The 70-year-old Hun Sen has led Cambodia with an iron fist for 38 years, and during the last election in 2018 had vowed to stay in office for two more terms, until 2028. Since then, however, he has spoken often of having his eldest son, Hun Manet, succeed him and appointed him to several high profile and important positions.
He explicitly declared his support in December 2021 to have Hun Manet, Cambodia’s West Point-trained army commander, take over his job but only through elections.
Hun Manet, 45, holds several other key security posts, and in 2018 already had been elevated from the ruling Cambodian People’s Party’s 865-member Central Committee to its 37-member Standing Committee, the country’s key decision-making body, making him a de facto member of his father’s political inner circle.
Hun Sen had been a middle-ranking commander in the radical communist Khmer Rouge in the 1970s before defecting to Vietnam. When Vietnam ousted the Khmer Rouge from power in 1979, he quickly became a senior member of the new Cambodian government installed by Hanoi.
Hun Sen has maintained power in a nominally democratic framework. His Cambodian People’s party, with a stranglehold on power, is certain to top the next polls. It won all the National Assembly seats in the 2018 election, after the court ordered that the only credible opposition grouping, the Cambodia National Rescue Party, be dissolved for allegedly plotting the illegal overthrow of the government.

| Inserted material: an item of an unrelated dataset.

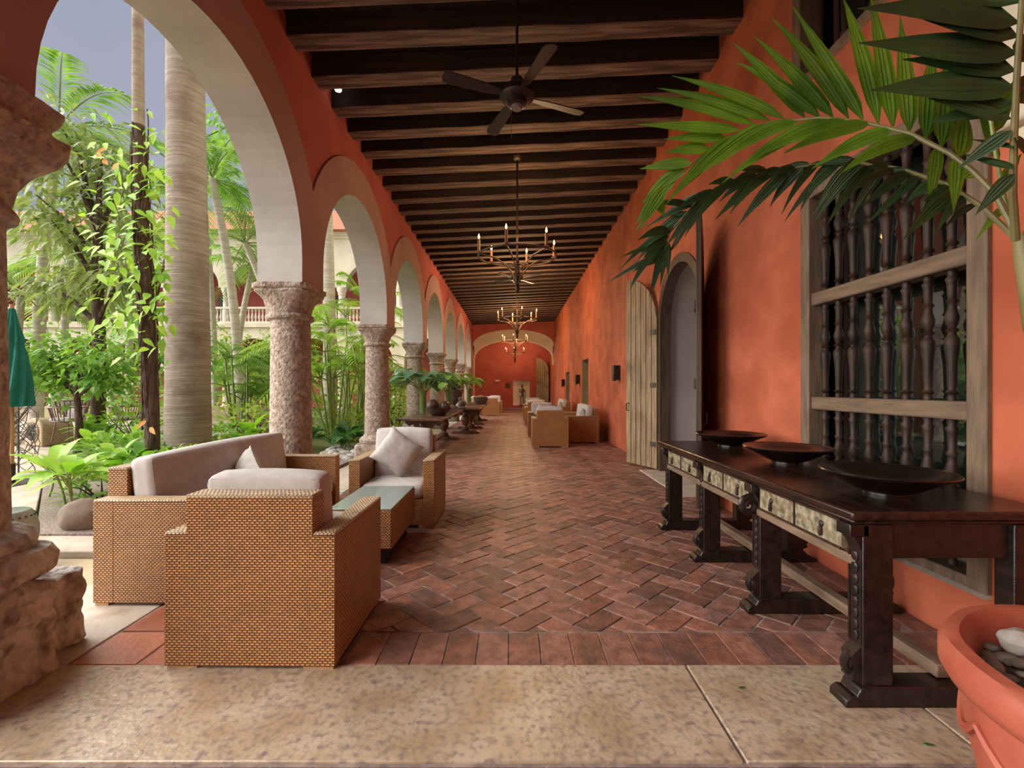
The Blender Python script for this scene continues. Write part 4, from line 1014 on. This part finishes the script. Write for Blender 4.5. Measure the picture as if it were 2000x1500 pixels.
m = MB(); m.box(x0, x1, .0, .22, 6.12, 6.24); m.box(x0, x1, .0, .22, 5.25, 5.36); m.build('handrail', M['balus'], bd)
bal0 = MB(); bal0.lathe([(.06, 0), (.06, .06), (.035, .10), (.07, .22), (.075, .30), (.035, .5), (.03, .58), (.055, .66), (.055, .76)], n=8)
ob = None; xx = -20.5; cnt = 0
while xx < x1-.2 and cnt < 92:
    if ob is None: o = ob = bal0.build('baluster', M['balus'], bd)
    else: o = ob.copy(); C.objects.link(o); o.parent = bd
    o.location = (xx, .11, 5.36); xx += .21; cnt += 1
for k in range(-4, 4):
    x = -17.3+PITCH*(k+.5)
    m = MB(); m.box(x-.5, x+.5, 2.9, 3.0, 5.25, 7.5); m.build('gallery_door', M['doordark'], bd)
m = MB(); m.box(-45, x0, .3, 3.0, 0, 10); m.build('side_wall', M['cream'], bd)

# ------------------------------------------------------------------ garden plants
def palm(label, base_, h, lean, rt, nf, fl_, mleaf, mtr, seed, group='garden palms', name='garden_palm', lw=.05, nl=26, ll=.55, elev=(-.2, 1.2), bulge=0, rings=False, hang=.9):
    r = random.Random(seed); base_ = V(base_)
    t = thing(name, label, 'palm tree', base_, 0, group)
    pts = [V((lean[0]*q*q, lean[1]*q*q, h*q)) for q in [i/14 for i in range(15)]]
    m = MB(); m.tube(pts, [rt*(1.12-.35*i/14+(bulge*math.sin(PI*i/14))+(.02*(i % 2) if rings else 0)) for i in range(15)], 16); m.build('trunk', mtr, t)
    top = pts[-1]; lv, rc = MB(), MB()
    for k in range(nf):
        a = 2*PI*k/nf*1.0+r.uniform(-.3, .3); e = r.uniform(*elev); L = fl_*r.uniform(.8, 1.1)
        d = V((math.cos(a)*math.cos(e), math.sin(a)*math.cos(e), math.sin(e)))
        q = [top+d*(L*s_)-V((0,0,1))*(L*hang*.55*s_*s_) for s_ in [i/9 for i in range(10)]]
        rc.tube(q, [.02*(1-.8*i/9)+.004 for i in range(10)], 4)
        for j in range(nl):
            s_ = .15+.83*j/(nl-1); p = interp(q, s_); tg = (interp(q, min(1, s_+.05))-interp(q, max(0, s_-.05))).normalized()
            sd = tg.cross(V((0,0,1))); sd = sd.normalized() if sd.length > 1e-3 else V((1,0,0))
            l2 = ll*(.35+.65*math.sin(PI*min(1, .12+s_*.82)))
            for sg in (-1, 1):
                dd = (sd*sg*1.0+tg*.75+V((0,0,r.uniform(.0, .3)))).normalized()
                lv.leaf(p, dd, V((0,0,1)), l2*r.uniform(.85, 1.1), lw, .45, 3, .3, .55)
    rc.build('frond_ribs', M['stemgreen'], t); lv.build('fronds', mleaf, t)
    return t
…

The courts are widely seen as being political tools of the ruling party.
Speaking on Tuesday to villagers at a hydropower project in the western province of Pursat, Hun Sen said the time had come for a new generation to take over.
He told them a fortune teller had predicted that he will die at the age of 93, but no one should keep working until the day they die, he said in remarks aired on his social media and television stations.
Hun Sen called himself the world’s longest serving prime minister, and said that if the time he served as foreign minister and deputy prime minister is included, his career as a national leader spans 44 years, “too long already”.
“Now we have found the young generation that will come to replace us. We should better hand over to them and just stay behind them,” he said.
Even when he steps down, Hun Sen vowed he will stand behind the new prime minister. He said the new Cabinet will be strong with veteran retired politicians like himself standing by its side.
Hun Sen said the new post-election government would likely be formed in September.